4.4. Magma Oxidization State

The chondrite-normalized REE pattern of zircon depends on the valence state and ion radius of the REE [45,46]. Compared with LREEs, HREEs have similar ionic radii to Zr⁴⁺, and they are easier to replace Zr⁴⁺ in the zircon lattice, so the REE distribution shows a left-dipping pattern. The Ce and Eu in magma exist in two valence states: Ce³⁺ (r = 1.14 Å), Ce⁴⁺ (r = 0.97 Å), Eu²⁺ (r = 1.25 Å) and Eu³⁺ (r = 1.07 Å) [47,48]. Since Ce⁴⁺ has the same charge and similar ion radius as Zr⁴⁺, it is more compatible in zircon than Ce³⁺, and, likewise, Eu³⁺ is more compatible in zircon than Eu²⁺. As the oxygen fugacity increases, the Ce³⁺ in magma is easily oxidized to Ce⁴⁺, which leads to Ce enrichment in zircon because the partition coefficient of Ce⁴⁺ is greater than that of La³⁺ and Pr³⁺. Similarly, the oxidized Eu³⁺ has better compatibility in zircon, so a small Eu depletion is observed in zircon. The Ce and Eu anomalies in magma zircon can be used as an indicator to characterize the relative oxygen fugacity during magmatic differentiation [46,49].

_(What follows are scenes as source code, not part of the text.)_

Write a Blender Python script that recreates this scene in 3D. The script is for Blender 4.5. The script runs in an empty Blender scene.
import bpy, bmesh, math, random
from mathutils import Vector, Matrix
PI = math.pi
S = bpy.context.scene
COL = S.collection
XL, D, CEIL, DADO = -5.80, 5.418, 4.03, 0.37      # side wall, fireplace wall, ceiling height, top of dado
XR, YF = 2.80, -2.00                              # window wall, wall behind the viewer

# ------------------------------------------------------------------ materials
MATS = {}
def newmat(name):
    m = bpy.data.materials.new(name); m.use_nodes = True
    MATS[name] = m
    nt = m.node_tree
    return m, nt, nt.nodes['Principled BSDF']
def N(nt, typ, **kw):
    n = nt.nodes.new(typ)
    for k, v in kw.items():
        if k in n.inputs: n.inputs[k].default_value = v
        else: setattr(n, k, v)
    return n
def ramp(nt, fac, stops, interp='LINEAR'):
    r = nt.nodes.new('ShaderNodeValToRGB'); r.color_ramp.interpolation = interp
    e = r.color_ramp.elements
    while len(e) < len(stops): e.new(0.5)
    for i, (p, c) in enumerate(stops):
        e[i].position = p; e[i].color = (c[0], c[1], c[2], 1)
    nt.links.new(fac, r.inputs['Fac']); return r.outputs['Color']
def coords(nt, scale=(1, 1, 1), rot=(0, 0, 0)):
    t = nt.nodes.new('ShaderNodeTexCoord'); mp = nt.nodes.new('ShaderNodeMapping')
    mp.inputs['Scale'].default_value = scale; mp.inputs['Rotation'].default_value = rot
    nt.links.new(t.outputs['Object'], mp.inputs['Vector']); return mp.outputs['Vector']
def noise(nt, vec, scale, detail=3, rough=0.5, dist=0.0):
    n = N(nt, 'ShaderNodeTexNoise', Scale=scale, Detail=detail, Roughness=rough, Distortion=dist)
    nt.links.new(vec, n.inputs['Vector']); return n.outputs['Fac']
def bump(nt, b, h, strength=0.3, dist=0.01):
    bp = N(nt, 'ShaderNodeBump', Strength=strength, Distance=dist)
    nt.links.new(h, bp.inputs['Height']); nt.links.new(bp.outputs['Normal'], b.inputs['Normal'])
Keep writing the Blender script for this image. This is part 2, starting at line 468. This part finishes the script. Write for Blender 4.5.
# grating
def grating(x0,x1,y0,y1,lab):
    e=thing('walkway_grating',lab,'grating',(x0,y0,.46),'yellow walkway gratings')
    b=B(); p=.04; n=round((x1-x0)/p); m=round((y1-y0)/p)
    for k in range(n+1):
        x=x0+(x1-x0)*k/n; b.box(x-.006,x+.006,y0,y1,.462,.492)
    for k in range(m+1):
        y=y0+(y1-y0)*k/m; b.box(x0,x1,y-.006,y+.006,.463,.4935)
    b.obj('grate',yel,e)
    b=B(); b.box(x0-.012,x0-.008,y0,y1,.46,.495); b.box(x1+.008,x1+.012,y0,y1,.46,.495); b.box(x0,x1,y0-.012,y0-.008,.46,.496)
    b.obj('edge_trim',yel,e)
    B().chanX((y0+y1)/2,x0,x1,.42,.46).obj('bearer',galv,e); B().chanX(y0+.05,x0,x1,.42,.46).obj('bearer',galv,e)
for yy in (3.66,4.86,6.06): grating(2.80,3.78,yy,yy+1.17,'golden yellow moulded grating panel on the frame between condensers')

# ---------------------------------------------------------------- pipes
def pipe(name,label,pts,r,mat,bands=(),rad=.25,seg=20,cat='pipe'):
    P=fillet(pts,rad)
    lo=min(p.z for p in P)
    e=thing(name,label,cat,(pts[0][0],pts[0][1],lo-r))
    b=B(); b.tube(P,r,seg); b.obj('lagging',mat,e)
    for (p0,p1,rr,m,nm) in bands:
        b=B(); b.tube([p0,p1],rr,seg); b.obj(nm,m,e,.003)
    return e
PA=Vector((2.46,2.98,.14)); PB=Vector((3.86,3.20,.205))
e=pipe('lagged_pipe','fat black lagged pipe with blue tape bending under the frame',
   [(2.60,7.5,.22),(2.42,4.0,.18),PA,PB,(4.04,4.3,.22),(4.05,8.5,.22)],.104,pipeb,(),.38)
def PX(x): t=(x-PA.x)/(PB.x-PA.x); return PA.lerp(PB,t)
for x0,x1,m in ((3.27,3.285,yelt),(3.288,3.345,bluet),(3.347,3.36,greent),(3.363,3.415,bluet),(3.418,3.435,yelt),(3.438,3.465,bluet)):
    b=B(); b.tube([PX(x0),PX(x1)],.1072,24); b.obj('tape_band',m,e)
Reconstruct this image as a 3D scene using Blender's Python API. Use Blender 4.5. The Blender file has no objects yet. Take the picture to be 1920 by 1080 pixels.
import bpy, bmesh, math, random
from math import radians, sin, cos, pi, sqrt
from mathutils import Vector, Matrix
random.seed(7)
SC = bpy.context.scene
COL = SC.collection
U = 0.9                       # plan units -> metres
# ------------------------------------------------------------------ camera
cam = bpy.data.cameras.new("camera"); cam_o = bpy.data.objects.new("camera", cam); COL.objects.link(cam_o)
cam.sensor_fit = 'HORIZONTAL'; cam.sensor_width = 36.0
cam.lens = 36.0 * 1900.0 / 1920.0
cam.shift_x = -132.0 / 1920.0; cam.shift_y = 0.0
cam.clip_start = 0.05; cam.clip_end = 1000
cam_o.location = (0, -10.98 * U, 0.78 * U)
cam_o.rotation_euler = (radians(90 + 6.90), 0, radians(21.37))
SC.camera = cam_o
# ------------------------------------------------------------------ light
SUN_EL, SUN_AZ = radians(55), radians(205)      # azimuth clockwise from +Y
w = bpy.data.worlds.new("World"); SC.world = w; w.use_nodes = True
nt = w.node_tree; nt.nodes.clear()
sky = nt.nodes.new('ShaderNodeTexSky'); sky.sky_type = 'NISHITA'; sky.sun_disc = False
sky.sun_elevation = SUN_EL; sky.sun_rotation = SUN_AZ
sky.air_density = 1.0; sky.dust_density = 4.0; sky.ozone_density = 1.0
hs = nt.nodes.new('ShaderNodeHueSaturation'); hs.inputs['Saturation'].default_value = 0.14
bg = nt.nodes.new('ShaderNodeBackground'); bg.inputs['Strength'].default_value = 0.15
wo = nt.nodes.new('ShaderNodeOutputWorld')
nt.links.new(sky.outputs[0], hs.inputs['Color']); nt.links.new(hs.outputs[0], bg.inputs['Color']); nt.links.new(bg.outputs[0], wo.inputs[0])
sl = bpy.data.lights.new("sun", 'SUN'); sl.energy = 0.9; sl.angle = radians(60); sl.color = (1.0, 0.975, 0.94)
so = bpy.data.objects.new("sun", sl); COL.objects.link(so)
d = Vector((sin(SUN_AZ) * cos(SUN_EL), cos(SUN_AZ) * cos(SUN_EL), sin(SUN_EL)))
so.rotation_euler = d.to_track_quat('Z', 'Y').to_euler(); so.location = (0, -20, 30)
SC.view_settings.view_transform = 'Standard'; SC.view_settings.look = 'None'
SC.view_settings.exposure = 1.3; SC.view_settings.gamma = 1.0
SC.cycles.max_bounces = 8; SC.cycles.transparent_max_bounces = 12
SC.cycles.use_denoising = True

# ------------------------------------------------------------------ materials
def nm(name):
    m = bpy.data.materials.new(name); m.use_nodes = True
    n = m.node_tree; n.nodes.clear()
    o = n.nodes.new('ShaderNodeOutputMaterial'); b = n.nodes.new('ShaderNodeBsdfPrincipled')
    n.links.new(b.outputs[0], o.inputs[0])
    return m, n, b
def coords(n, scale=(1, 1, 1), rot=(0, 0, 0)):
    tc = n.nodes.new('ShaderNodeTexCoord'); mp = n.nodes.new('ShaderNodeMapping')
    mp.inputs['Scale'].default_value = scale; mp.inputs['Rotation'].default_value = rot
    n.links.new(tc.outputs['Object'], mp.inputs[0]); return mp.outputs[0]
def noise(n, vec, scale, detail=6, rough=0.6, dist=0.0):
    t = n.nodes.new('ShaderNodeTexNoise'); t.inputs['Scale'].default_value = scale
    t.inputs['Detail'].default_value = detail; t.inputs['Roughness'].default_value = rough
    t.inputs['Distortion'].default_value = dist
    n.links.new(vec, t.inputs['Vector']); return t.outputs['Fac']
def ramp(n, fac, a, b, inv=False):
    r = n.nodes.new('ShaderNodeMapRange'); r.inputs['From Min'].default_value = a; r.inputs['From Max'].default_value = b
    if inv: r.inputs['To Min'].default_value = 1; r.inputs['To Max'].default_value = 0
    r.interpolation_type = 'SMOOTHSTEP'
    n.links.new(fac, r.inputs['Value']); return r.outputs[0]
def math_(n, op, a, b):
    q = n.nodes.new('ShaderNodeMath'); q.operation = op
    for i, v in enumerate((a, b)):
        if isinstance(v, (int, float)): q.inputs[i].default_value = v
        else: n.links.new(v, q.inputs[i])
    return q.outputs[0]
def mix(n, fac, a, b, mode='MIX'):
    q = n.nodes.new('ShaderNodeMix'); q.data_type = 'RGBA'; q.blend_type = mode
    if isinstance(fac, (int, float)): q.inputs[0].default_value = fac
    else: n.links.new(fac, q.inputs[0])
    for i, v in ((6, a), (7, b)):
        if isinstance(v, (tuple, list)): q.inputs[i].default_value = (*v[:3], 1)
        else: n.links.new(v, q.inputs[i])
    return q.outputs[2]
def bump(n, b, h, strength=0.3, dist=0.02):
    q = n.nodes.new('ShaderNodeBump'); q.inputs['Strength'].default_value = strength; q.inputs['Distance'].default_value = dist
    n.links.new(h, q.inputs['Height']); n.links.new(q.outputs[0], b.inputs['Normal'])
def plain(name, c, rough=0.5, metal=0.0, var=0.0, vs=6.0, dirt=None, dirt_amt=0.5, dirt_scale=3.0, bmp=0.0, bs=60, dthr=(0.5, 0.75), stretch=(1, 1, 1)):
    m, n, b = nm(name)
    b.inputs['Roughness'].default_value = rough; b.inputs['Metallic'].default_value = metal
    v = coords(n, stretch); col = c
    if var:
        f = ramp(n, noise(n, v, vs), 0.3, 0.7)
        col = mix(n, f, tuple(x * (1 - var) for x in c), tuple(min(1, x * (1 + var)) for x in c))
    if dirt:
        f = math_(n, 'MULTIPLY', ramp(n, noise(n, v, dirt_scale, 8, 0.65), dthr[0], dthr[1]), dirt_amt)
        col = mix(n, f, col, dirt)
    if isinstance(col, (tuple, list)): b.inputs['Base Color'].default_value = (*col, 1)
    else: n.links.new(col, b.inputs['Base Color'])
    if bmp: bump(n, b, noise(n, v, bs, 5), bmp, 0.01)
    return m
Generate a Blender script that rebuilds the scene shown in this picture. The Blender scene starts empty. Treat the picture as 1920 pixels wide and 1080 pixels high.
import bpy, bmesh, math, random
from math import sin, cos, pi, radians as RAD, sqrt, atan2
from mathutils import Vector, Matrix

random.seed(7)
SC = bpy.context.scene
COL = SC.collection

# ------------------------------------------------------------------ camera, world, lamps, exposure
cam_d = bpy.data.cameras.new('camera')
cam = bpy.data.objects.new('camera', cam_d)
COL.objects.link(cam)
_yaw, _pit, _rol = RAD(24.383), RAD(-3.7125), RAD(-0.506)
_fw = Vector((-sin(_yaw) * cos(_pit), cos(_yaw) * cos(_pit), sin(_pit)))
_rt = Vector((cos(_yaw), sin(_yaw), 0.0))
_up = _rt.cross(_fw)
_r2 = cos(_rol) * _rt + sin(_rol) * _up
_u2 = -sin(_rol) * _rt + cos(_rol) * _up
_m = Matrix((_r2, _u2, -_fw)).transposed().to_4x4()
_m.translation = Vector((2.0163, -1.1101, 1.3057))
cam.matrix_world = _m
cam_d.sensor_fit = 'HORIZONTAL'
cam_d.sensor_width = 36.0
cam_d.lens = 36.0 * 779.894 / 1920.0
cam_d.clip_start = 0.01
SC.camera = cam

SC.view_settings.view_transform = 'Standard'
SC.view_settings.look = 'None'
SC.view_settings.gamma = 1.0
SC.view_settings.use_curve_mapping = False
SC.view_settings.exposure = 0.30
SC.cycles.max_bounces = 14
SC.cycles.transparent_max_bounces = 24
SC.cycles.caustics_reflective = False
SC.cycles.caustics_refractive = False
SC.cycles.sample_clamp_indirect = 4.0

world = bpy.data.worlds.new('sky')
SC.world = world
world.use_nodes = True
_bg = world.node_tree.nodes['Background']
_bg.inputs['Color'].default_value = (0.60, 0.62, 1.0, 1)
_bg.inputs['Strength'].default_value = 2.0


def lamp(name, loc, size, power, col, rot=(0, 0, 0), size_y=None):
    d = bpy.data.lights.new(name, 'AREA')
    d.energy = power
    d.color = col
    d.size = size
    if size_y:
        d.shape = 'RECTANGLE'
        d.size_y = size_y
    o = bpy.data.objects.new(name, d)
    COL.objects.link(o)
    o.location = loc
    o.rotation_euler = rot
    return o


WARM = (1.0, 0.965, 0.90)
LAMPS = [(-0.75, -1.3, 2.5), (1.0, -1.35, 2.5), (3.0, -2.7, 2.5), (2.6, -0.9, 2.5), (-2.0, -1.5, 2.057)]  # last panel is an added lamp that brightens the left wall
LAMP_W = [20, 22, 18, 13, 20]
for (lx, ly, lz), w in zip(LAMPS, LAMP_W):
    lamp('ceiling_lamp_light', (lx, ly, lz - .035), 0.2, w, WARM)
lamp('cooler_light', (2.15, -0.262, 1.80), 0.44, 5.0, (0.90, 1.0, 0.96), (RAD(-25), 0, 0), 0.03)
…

Trail et al. [50] derived a formula for calculating Ce and Eu anomalies based on the chondrite-normalized values, which is usually restricted by elemental detection limits and mineral inclusions. When LREE-rich inclusions (such as allanite, apatite, sphene and monazite) are also detected during laser ablation, the measured La and Pr content significantly increases. Except for the CAM18-8 and CAM18-19 analysis points, the La and Pr concentrations of other analysis points are higher than the detection limit of LA-ICP-MS and less than 1~200 × 10⁻³ and 10~500 × 10⁻³ ppm, respectively, so the influence of LREE-enriched mineral inclusions can be excluded [51,52,53]. As can be seen in Figure 10A, there is no positive correlation between δCe and δEu, implying that oxygen fugacity is not the main factor affecting Ce and Eu anomalies. Two reasons may cause the negative Eu anomaly of the sample. First, the Eu depletion of zircon CAM18 is inherited from the host magma; second, there is extensive plagioclase fractional crystallization prior to or during zircon crystallization, which consumes Eu in the melt, resulting in a significant negative Eu anomaly in the zircon [51]. In order to determine the magmatic oxygen fugacity, the newly proposed zircon oxygen fugacity meter by Loucks et al. [54] is used in this paper to calculate logfO₂. This method is not limited by crystallization temperature, pressure or parent magma composition, and only requires trace element concentrations (such as Ti, U and Ce) and U–Pb ages to obtain fO₂ with a standard error of ±0.6 log units. The oxygen fugacity and temperature results are shown in Table A2. The temperature ranges from 714 to 742 °C, and the oxygen fugacity is below the fayalite–magnetite–quartz (FMQ) buffer, ranging from ΔFMQ−2.87 to ΔFMQ−3.17, with an average value of ΔFMQ−3.07 (Figure 10B). These results show that zircon CAM18 crystallizes in a reducing environment with low oxygen fugacity.

5. Conclusions

Integrated analyses from multiple methods reveal that zircon CAM18 is free of mineral inclusions and has a crystalline structure and uniform trace element concentrations. In addition, it has homogeneous U–Pb ages, within the uncertainty of the age accuracy obtained by LA-ICP-MS. The crystal may be a potential reference material for LA-ICP-MS U–Pb dating. However, we do not know how well the LA-ICP-MS age matches its real age. In the future, the ID-TIMS technique with high analytical accuracy will be used to examine the absolute accuracy of LA-ICP-MS age.